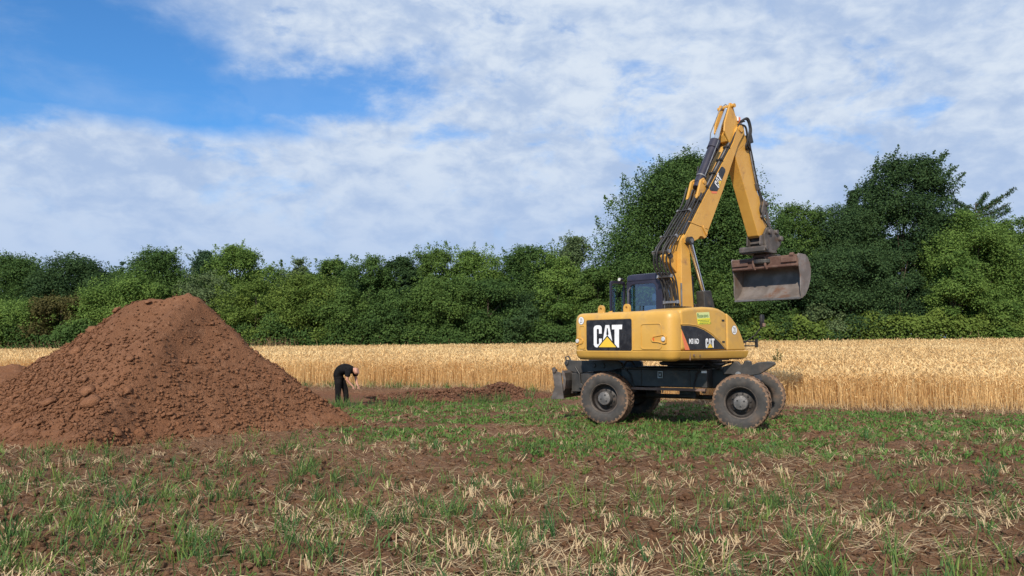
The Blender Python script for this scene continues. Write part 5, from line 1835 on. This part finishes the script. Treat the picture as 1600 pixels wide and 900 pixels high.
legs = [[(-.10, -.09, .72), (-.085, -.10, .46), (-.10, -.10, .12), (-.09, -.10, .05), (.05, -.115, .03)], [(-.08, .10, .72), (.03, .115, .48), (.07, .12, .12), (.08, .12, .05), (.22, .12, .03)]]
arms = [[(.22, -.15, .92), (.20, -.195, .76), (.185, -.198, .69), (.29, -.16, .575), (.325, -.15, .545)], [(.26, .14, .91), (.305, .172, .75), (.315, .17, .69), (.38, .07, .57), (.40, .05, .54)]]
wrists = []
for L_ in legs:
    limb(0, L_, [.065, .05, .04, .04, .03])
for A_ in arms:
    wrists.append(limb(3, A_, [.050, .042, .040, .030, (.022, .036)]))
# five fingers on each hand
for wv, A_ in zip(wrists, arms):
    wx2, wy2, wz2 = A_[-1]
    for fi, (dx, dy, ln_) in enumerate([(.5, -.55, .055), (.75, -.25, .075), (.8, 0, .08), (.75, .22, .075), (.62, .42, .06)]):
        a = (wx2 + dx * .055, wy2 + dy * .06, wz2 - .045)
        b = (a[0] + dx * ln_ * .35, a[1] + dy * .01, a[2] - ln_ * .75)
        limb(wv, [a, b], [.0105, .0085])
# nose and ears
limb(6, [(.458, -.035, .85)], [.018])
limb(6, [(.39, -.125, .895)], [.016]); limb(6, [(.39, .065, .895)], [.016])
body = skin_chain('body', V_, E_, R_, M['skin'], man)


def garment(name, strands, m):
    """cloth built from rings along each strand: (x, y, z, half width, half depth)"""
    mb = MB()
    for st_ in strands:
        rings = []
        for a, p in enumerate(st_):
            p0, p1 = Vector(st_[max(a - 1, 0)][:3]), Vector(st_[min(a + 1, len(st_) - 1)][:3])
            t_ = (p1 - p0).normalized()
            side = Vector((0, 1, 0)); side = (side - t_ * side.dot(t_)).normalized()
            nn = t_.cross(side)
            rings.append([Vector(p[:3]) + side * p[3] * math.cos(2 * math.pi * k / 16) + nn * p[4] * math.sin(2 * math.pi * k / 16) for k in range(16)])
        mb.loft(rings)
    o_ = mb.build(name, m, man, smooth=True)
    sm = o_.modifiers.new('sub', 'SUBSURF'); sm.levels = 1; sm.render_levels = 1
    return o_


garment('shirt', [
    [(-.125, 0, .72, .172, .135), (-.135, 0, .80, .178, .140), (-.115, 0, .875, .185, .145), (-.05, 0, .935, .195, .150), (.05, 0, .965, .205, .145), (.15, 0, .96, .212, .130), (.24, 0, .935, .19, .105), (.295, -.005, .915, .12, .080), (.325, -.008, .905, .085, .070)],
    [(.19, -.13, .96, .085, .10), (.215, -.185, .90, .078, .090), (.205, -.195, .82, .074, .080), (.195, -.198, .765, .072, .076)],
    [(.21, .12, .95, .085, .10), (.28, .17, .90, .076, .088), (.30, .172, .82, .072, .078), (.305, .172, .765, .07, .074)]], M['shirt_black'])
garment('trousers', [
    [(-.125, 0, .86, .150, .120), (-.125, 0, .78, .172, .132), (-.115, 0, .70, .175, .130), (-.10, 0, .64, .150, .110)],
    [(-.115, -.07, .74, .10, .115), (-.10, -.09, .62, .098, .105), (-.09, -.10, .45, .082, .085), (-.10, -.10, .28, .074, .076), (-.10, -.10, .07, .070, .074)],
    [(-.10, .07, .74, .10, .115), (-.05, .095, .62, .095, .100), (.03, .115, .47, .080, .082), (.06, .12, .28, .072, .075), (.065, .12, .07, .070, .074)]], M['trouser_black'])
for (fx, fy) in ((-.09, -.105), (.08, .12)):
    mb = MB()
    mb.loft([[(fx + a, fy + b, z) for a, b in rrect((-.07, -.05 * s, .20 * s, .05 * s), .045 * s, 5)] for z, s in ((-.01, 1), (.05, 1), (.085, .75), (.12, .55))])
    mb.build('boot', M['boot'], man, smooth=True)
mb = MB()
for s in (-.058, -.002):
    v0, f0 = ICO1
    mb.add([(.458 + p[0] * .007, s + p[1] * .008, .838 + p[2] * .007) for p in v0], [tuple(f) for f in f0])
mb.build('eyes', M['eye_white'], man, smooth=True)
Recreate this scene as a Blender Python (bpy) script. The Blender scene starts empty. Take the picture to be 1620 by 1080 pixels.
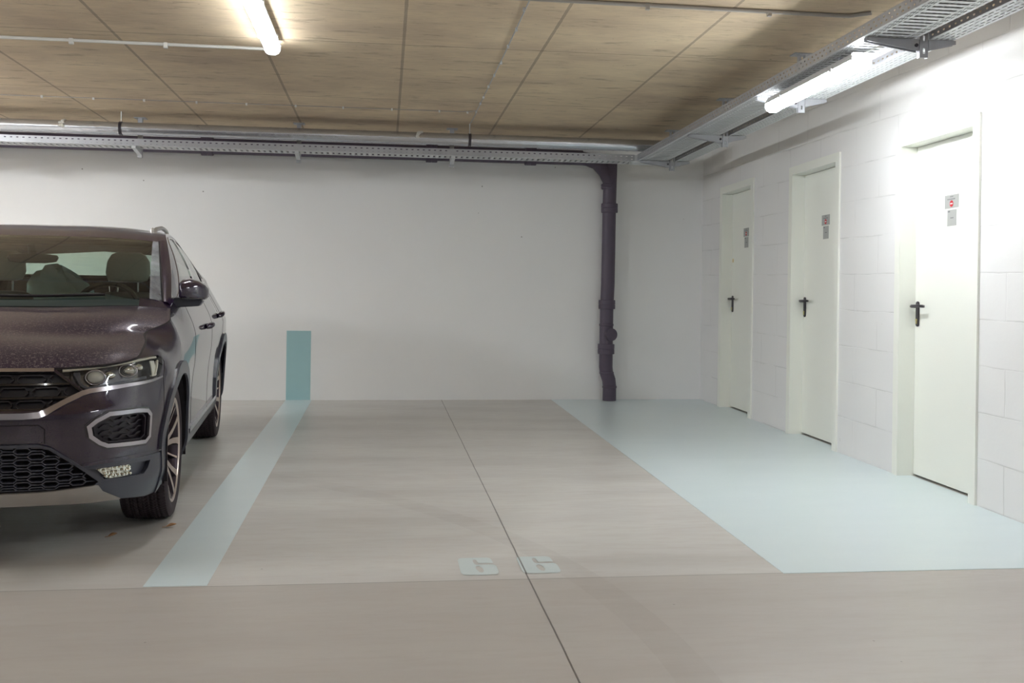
━━━━━━━━━━
[What is required]
Return the entries unchanged, save for the pictures, which do not belong in the copy.

[Solution to the problem]
The Blender Python script for this scene continues. Write part 5, from line 1835 on. This part finishes the script. Treat the picture as 1600 pixels wide and 900 pixels high.
legs = [[(-.10, -.09, .72), (-.085, -.10, .46), (-.10, -.10, .12), (-.09, -.10, .05), (.05, -.115, .03)], [(-.08, .10, .72), (.03, .115, .48), (.07, .12, .12), (.08, .12, .05), (.22, .12, .03)]]
arms = [[(.22, -.15, .92), (.20, -.195, .76), (.185, -.198, .69), (.29, -.16, .575), (.325, -.15, .545)], [(.26, .14, .91), (.305, .172, .75), (.315, .17, .69), (.38, .07, .57), (.40, .05, .54)]]
wrists = []
for L_ in legs:
    limb(0, L_, [.065, .05, .04, .04, .03])
for A_ in arms:
    wrists.append(limb(3, A_, [.050, .042, .040, .030, (.022, .036)]))
# five fingers on each hand
for wv, A_ in zip(wrists, arms):
    wx2, wy2, wz2 = A_[-1]
    for fi, (dx, dy, ln_) in enumerate([(.5, -.55, .055), (.75, -.25, .075), (.8, 0, .08), (.75, .22, .075), (.62, .42, .06)]):
        a = (wx2 + dx * .055, wy2 + dy * .06, wz2 - .045)
        b = (a[0] + dx * ln_ * .35, a[1] + dy * .01, a[2] - ln_ * .75)
        limb(wv, [a, b], [.0105, .0085])
# nose and ears
limb(6, [(.458, -.035, .85)], [.018])
limb(6, [(.39, -.125, .895)], [.016]); limb(6, [(.39, .065, .895)], [.016])
body = skin_chain('body', V_, E_, R_, M['skin'], man)


def garment(name, strands, m):
    """cloth built from rings along each strand: (x, y, z, half width, half depth)"""
    mb = MB()
    for st_ in strands:
        rings = []
        for a, p in enumerate(st_):
            p0, p1 = Vector(st_[max(a - 1, 0)][:3]), Vector(st_[min(a + 1, len(st_) - 1)][:3])
            t_ = (p1 - p0).normalized()
            side = Vector((0, 1, 0)); side = (side - t_ * side.dot(t_)).normalized()
            nn = t_.cross(side)
            rings.append([Vector(p[:3]) + side * p[3] * math.cos(2 * math.pi * k / 16) + nn * p[4] * math.sin(2 * math.pi * k / 16) for k in range(16)])
        mb.loft(rings)
    o_ = mb.build(name, m, man, smooth=True)
    sm = o_.modifiers.new('sub', 'SUBSURF'); sm.levels = 1; sm.render_levels = 1
    return o_


garment('shirt', [
    [(-.125, 0, .72, .172, .135), (-.135, 0, .80, .178, .140), (-.115, 0, .875, .185, .145), (-.05, 0, .935, .195, .150), (.05, 0, .965, .205, .145), (.15, 0, .96, .212, .130), (.24, 0, .935, .19, .105), (.295, -.005, .915, .12, .080), (.325, -.008, .905, .085, .070)],
    [(.19, -.13, .96, .085, .10), (.215, -.185, .90, .078, .090), (.205, -.195, .82, .074, .080), (.195, -.198, .765, .072, .076)],
    [(.21, .12, .95, .085, .10), (.28, .17, .90, .076, .088), (.30, .172, .82, .072, .078), (.305, .172, .765, .07, .074)]], M['shirt_black'])
garment('trousers', [
    [(-.125, 0, .86, .150, .120), (-.125, 0, .78, .172, .132), (-.115, 0, .70, .175, .130), (-.10, 0, .64, .150, .110)],
    [(-.115, -.07, .74, .10, .115), (-.10, -.09, .62, .098, .105), (-.09, -.10, .45, .082, .085), (-.10, -.10, .28, .074, .076), (-.10, -.10, .07, .070, .074)],
    [(-.10, .07, .74, .10, .115), (-.05, .095, .62, .095, .100), (.03, .115, .47, .080, .082), (.06, .12, .28, .072, .075), (.065, .12, .07, .070, .074)]], M['trouser_black'])
for (fx, fy) in ((-.09, -.105), (.08, .12)):
    mb = MB()
    mb.loft([[(fx + a, fy + b, z) for a, b in rrect((-.07, -.05 * s, .20 * s, .05 * s), .045 * s, 5)] for z, s in ((-.01, 1), (.05, 1), (.085, .75), (.12, .55))])
    mb.build('boot', M['boot'], man, smooth=True)
mb = MB()
for s in (-.058, -.002):
    v0, f0 = ICO1
    mb.add([(.458 + p[0] * .007, s + p[1] * .008, .838 + p[2] * .007) for p in v0], [tuple(f) for f in f0])
mb.build('eyes', M['eye_white'], man, smooth=True)
Recreate this scene as a Blender Python (bpy) script. The Blender scene starts empty. Take the picture to be 1620 by 1080 pixels.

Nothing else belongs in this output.